[Source excerpt]
— BEGIN —

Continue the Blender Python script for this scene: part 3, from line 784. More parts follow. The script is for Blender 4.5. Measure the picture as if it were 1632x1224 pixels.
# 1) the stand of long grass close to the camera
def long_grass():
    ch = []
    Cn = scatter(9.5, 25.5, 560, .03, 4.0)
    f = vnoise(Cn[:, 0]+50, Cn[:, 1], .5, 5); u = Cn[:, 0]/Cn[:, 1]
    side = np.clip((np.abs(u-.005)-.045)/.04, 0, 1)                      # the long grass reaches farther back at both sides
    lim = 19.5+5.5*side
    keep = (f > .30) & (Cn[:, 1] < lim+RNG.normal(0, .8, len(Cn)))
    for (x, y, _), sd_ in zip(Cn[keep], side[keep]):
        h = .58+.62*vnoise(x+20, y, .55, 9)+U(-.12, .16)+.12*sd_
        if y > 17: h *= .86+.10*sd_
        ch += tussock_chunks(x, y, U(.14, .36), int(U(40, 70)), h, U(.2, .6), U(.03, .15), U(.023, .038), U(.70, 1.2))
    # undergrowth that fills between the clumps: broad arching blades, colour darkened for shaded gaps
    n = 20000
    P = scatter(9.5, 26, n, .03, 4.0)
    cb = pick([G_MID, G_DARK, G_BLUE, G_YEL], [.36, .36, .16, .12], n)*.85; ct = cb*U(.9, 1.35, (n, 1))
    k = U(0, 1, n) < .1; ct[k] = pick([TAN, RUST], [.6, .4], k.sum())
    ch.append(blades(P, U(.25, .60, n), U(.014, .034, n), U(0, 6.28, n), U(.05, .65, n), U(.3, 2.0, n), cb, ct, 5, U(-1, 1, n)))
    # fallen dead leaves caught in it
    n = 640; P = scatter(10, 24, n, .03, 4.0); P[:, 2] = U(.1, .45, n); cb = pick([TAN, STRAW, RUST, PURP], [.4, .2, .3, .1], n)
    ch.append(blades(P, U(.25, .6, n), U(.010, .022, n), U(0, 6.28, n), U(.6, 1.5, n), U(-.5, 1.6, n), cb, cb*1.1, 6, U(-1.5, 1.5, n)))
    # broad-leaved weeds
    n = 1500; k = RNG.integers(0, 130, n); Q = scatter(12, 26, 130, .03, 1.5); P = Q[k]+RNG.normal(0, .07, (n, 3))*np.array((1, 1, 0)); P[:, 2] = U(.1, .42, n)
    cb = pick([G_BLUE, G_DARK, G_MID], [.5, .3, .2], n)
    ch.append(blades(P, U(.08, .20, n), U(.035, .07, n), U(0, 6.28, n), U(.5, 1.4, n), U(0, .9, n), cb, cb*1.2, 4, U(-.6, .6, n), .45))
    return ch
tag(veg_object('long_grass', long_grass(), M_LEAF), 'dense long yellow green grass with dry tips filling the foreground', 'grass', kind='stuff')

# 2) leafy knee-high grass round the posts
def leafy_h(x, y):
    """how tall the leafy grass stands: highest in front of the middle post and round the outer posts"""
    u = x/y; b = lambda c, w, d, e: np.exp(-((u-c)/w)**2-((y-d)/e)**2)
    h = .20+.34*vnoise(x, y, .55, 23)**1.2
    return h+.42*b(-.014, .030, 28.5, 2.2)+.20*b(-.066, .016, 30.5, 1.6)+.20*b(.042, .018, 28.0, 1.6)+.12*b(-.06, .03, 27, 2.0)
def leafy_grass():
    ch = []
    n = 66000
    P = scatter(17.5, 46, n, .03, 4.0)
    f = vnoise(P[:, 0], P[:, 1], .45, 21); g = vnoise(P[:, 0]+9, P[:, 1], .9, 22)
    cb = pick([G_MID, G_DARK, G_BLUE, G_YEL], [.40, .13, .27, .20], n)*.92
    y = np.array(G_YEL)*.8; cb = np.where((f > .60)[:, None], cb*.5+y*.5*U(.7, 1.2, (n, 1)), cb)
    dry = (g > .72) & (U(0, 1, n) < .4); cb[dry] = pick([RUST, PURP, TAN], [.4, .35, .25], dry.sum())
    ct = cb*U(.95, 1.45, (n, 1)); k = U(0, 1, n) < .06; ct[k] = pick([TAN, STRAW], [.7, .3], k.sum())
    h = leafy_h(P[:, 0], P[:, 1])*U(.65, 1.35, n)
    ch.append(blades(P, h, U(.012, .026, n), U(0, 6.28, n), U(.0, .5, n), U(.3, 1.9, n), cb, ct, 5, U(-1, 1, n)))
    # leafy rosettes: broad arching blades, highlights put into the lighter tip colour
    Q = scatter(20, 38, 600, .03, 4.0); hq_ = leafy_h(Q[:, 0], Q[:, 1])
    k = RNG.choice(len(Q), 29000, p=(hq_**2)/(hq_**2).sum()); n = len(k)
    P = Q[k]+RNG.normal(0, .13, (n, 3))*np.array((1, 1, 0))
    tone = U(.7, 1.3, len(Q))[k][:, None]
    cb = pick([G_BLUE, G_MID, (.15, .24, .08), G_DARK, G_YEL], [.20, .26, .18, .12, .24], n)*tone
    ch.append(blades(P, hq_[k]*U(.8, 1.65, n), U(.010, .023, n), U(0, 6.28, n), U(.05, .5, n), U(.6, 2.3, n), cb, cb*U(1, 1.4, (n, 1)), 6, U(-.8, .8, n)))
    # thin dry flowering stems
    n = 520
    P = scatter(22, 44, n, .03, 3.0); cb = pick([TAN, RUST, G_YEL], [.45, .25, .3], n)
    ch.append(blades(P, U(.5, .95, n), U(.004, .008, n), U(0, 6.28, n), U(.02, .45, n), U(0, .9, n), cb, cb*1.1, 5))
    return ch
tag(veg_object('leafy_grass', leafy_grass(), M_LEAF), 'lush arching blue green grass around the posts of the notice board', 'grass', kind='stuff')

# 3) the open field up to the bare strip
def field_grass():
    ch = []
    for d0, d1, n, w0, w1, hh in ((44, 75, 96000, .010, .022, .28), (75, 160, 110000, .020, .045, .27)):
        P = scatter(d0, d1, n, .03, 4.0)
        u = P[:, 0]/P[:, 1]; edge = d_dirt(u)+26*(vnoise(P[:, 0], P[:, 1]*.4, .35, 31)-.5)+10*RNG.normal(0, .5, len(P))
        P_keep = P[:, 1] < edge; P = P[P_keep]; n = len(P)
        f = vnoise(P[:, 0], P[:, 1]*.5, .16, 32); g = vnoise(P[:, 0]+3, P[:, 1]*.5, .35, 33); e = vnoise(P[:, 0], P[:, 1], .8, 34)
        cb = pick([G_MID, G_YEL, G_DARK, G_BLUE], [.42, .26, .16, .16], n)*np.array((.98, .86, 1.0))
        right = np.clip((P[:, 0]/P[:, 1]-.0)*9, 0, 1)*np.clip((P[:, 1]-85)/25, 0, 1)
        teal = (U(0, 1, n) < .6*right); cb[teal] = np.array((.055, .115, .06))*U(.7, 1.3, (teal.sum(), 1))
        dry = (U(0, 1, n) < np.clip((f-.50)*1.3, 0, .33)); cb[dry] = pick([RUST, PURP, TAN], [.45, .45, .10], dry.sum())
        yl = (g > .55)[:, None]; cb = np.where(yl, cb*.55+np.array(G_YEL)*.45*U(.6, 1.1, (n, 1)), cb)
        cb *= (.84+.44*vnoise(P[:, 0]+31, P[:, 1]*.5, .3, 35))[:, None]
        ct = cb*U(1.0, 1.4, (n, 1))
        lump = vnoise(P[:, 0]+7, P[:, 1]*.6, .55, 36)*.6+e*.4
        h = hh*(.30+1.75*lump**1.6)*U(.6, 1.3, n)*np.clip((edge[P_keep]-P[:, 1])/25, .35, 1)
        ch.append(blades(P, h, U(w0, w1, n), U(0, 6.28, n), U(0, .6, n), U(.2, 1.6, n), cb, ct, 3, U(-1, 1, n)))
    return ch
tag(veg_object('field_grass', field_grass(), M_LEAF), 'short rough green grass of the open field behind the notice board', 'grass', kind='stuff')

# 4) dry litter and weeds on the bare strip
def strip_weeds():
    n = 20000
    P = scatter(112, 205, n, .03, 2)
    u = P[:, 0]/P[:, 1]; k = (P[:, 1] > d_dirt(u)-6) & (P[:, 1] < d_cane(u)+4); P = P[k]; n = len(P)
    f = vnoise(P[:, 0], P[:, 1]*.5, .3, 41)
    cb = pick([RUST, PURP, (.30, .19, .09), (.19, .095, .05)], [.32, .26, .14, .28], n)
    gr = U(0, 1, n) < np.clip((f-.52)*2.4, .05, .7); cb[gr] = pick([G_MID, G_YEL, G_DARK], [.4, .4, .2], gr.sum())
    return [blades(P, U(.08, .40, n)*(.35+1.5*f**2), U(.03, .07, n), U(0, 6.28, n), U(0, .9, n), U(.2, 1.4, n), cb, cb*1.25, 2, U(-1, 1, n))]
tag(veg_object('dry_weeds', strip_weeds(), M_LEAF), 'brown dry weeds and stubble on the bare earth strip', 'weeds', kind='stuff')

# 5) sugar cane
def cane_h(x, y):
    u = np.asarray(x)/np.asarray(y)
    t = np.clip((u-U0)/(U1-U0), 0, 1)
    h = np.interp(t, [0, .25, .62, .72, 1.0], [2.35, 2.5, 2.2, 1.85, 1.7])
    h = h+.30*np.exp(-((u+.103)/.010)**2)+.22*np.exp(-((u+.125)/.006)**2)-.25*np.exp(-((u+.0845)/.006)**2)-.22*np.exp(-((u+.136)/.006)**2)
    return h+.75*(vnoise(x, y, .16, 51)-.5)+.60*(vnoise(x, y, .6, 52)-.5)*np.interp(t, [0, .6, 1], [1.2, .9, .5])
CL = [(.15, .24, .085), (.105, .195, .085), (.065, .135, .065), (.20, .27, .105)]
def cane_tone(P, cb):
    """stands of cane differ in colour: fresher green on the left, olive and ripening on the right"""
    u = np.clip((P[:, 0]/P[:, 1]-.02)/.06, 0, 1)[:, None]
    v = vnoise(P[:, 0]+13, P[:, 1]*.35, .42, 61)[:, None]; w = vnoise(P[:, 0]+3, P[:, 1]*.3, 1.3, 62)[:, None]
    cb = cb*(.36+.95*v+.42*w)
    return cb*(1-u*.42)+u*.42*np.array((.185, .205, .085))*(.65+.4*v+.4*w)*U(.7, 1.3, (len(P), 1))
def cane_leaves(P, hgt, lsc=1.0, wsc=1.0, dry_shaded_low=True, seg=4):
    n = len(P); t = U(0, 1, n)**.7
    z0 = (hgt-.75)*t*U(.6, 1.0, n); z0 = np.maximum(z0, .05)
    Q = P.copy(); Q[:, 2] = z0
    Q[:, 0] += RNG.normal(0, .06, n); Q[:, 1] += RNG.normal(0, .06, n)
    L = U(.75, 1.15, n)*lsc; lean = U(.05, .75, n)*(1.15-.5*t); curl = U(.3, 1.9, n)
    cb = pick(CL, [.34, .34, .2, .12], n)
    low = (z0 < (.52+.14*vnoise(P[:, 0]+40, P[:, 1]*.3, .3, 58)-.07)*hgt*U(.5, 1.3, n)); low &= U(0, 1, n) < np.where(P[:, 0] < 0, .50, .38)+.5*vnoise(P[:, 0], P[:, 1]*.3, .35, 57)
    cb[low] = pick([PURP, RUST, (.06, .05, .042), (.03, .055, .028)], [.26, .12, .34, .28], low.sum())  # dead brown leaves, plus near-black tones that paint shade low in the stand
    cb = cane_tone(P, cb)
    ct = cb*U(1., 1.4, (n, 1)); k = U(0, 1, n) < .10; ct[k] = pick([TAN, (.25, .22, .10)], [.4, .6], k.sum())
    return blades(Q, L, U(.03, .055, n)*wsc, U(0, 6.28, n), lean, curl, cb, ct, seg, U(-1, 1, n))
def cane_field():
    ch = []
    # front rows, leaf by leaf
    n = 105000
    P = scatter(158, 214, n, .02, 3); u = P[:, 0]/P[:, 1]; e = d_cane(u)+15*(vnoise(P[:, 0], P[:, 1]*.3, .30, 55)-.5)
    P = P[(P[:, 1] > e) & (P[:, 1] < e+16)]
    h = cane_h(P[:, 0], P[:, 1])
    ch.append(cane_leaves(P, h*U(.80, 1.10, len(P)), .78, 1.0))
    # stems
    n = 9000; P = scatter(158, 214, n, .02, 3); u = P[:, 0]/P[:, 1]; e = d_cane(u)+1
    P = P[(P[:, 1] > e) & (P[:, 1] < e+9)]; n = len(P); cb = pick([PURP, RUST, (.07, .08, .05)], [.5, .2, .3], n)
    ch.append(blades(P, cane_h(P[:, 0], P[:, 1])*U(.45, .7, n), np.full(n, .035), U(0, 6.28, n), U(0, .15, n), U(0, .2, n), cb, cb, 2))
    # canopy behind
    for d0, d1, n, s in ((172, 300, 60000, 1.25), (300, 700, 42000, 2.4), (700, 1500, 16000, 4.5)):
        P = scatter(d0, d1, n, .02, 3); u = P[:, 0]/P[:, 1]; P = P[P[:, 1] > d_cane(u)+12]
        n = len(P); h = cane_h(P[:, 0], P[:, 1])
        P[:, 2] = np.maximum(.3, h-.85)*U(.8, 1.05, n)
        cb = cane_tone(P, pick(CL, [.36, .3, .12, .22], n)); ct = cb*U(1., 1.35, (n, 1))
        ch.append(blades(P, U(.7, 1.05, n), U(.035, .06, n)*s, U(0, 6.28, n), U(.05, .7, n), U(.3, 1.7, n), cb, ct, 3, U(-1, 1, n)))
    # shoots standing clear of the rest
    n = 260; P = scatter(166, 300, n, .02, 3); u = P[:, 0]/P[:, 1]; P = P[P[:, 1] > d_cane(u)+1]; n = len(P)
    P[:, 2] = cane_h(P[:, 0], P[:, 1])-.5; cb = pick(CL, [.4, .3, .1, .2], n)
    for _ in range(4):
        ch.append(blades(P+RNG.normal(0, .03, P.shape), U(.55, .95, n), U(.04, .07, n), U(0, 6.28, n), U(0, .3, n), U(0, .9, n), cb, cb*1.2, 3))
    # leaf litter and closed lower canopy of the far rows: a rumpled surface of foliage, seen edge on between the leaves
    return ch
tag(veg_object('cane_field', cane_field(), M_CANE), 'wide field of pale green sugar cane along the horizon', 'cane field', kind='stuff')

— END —

[Stated goal]
Pick out all lines from the data above in which the word "curl" appears.

[Full output]
    L = U(.75, 1.15, n)*lsc; lean = U(.05, .75, n)*(1.15-.5*t); curl = U(.3, 1.9, n)
    return blades(Q, L, U(.03, .055, n)*wsc, U(0, 6.28, n), lean, curl, cb, ct, seg, U(-1, 1, n))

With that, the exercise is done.